Christmas drink drive figures released

AccidentsFigures released today have shown that 7,124 drivers were arrested during a month-long drink-drive crackdown over the Christmas period*.   Across all age groups 4.55% of those tested were then arrested, but unfortunately this figure increased in the under 25’s, to 5.73%.

The effects of alcohol

Even a small amount of alcohol (such as half a pint of lager) can affect your reaction times, judgement and co-ordination. Alcohol also makes it impossible for you to assess your own impairment because it creates a false sense of confidence and means you are more inclined to take risks and believe you are in control when in fact you are not. For these reasons, the only way for drivers to be safe is to not drink anything at all before driving.

It is also impossible to calculate how much alcohol you have in your blood (even if you know exactly how much you have consumed), or how long it will stay in your system. The speed at which alcohol is absorbed into your system (and how quickly your system gets rid of it) depends on a large number of factors, including your sex, weight, metabolism, health and when you last ate. Visit the Brake website to read about the alcohol content of different drinks.

There’s no way of knowing exactly how long it takes to sober up completely after drinking, but it’s longer than many people think. As a rough guide you should allow at least one hour to absorb alcohol, plus at least one hour for each unit consumed – but it could take longer, so you should always leave extra time to be safe. For example, if you finish drinking three pints of strong lager or one bottle of 12% ABV wine (both nine units) at 11pm, you may not be rid of alcohol until at least 9am, but it could take much longer depending on factors such as your weight.

Drug Driving

540 field impairment tests were conducted over the Christmas period (1 December 2011 and the 1 January 2012), with 16.85% of those tested were then arrested.

Kevin Clinton, RoSPA’s head of road safety, said: “It is extremely disappointing but sadly not surprising that, despite three decades of drink-drive education and enforcement, thousands of drivers were caught drinking and driving in just one month.

“Drink driving kills and maims. Provisional figures show that 250 people were killed in drink-drive accidents on Great Britain’s roads in 2010 – accounting for 14 per cent of all road fatalities. In addition, 1,230 people were seriously injured and 8,220 people were slightly injured in accidents involving someone who was over the legal alcohol limit. These casualty figures plus today’s Christmas campaign figures from ACPO illustrate the fact that we cannot ease up on the fight to keep drink drivers off our roads.

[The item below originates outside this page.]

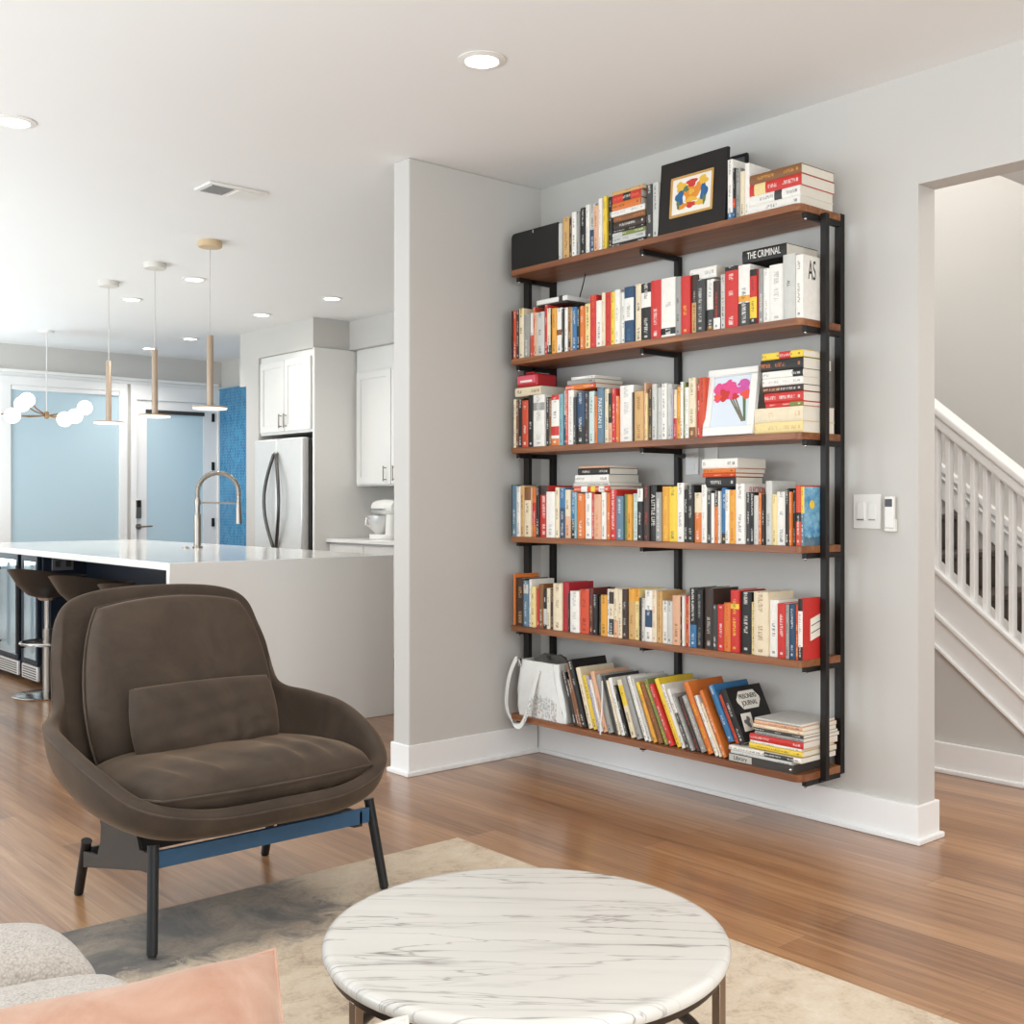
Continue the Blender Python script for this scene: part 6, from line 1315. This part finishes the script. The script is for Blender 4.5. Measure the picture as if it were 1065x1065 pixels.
def corner_pillow(A, u, v, size, T, mat, label, seed):
    """a square pillow whose one corner is at A, edges running off along u and v"""
    A = Vector(A); u = Vector(u).normalized(); v = Vector(v).normalized(); v = (v-u*v.dot(u)).normalized(); n = (-u).cross(-v)
    s = size/2; c = A+u*s+v*s
    top, bot = cushion(lambda B: s, -s, s, T, res=56, corner=.0, puff=.60, pinch=.14, wr=.07, seed=seed, crease=.006)
    x, y = -u, -v
    mt = Matrix(((x.x, y.x, n.x, c.x), (x.y, y.y, n.y, c.y), (x.z, y.z, n.z, c.z), (0, 0, 0, 1)))
    pk = MB(); seam = cushion_mesh(pk, top, bot, mt)
    o = pk.build('throw_pillow', mat, loc=c); tag(o, label, 'pillow')
    MB().tube(seam[::2], .0032, 8, closed=True).build('piping', mat, o)
corner_pillow((.680, 1.225, .668), (-.95, .28, -.04), (-.40, -.74, -.54), .46, .20, M['pink'], 'blush pink velvet throw pillow lying on the sofa in the foreground', 2)
corner_pillow((.572, .800, .764), (-.75, .655, -.16), (-.25, -.30, -.90), .30, .15, M['cream_fabric'], 'cream white throw pillow just showing at the bottom edge of the picture', 6)

# ---------------------------------------------------------------- light
def area(name, loc, rot, sx, sy, power, col=(1, 1, 1)):
    l = bpy.data.lights.new(name, 'AREA'); l.shape = 'RECTANGLE'; l.size = sx; l.size_y = sy; l.energy = power; l.color = col
    o = bpy.data.objects.new(name, l); COL.objects.link(o); o.location = loc; o.rotation_euler = rot; return o
def point(name, loc, power, r, col):
    l = bpy.data.lights.new(name, 'POINT'); l.energy = power; l.shadow_soft_size = r; l.color = col
    o = bpy.data.objects.new(name, l); COL.objects.link(o); o.location = loc; return o
def spot(name, loc, power, col, ang=140, r=.06):
    l = bpy.data.lights.new(name, 'SPOT'); l.energy = power; l.shadow_soft_size = r; l.color = col; l.spot_size = R(ang); l.spot_blend = .8
    o = bpy.data.objects.new(name, l); COL.objects.link(o); o.location = loc; return o
WARM = (1, .96, .91); DAY = (.88, .95, 1)
for nm, y, s, pw in (('window_light', -1.15, 2.0, 4), ('window_light', 1.5, 2.1, 6), ('window_light', 4.7, 2.1, 62), ('window_light', 7.7, 2.1, 66)):
    area(nm, (-2.96, y, 1.45), (0, R(-62 if y > 3 else -90), 0), 2.0, s, pw, (.80, .91, 1))
for x, s in ((-1.15, 2.0), (1.35, 2.0)): area('window_light', (x, -2.96, 1.4), (R(90), 0, 0), s, 2.1, 42, DAY)
# unseen fill lights added behind the camera and left of frame to brighten the ceiling
for x, y, sz, p in ((.4, -1.6, 2.2, 64), (-1.3, 1.4, 2.2, 60), (-1.0, 4.4, 2.2, 28), (.1, 8.2, 2.0, 48), (.5, 6.2, 1.5, 15), (1.9, 10.4, 1.1, 36)): area('added_ceiling_fill', (x, y, .7), (R(180), 0, 0), sz, sz, p*1.12, (.76, .92, 1))
for x, y, _ in CANS: spot('downlight', (x, y, ZC-.03), (14 if (x > 4.4 and y < 9) else 36) if y > 6 else 9, WARM)
for x, y in ((2.47, .6), (.2, .6), (.2, 3.0)): spot('downlight', (x, y, ZC-.03), 7, WARM)
area('ceiling_lamp', (.15, -1.2, 2.62), (0, 0, 0), .35, .35, 38, (1, .97, .93))
area('stairwell_light', (4.6, 3.3, 4.5), (0, 0, 0), 1.2, 1.2, 40, WARM)
area('hall_light', (4.6, .6, 2.7), (0, 0, 0), 1.0, 1.6, 22, WARM)
w = bpy.data.worlds.new('daylight'); scene.world = w; w.use_nodes = True
w.node_tree.nodes['Background'].inputs[0].default_value = (.85, .93, 1, 1); w.node_tree.nodes['Background'].inputs[1].default_value = 1.2

# ---------------------------------------------------------------- camera
cam = bpy.data.cameras.new('camera'); co = bpy.data.objects.new('camera', cam); COL.objects.link(co)
co.location = (0, 0, 1.21); co.rotation_euler = (R(90), 0, -math.atan2(1017.5, 1175))
cam.sensor_fit = 'HORIZONTAL'; cam.sensor_width = 36; cam.lens = 36*1175/1065; cam.shift_y = -9.5/1065; cam.clip_start = .05
scene.camera = co
vs = scene.view_settings; vs.view_transform = 'Standard'; vs.look = 'None'; vs.gamma = 1; vs.use_curve_mapping = False; vs.exposure = 0.38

“On drug driving, we welcome the increase in the number of field impairment tests conducted. However, the number of people arrested on suspicion of drug driving compared to the number of people arrested on suspicion of drink driving shows the need for the expert panel recently announced by the Department for Transport to produce recommendations that will make it easier to detect drivers who are under the influence of illegal drugs.”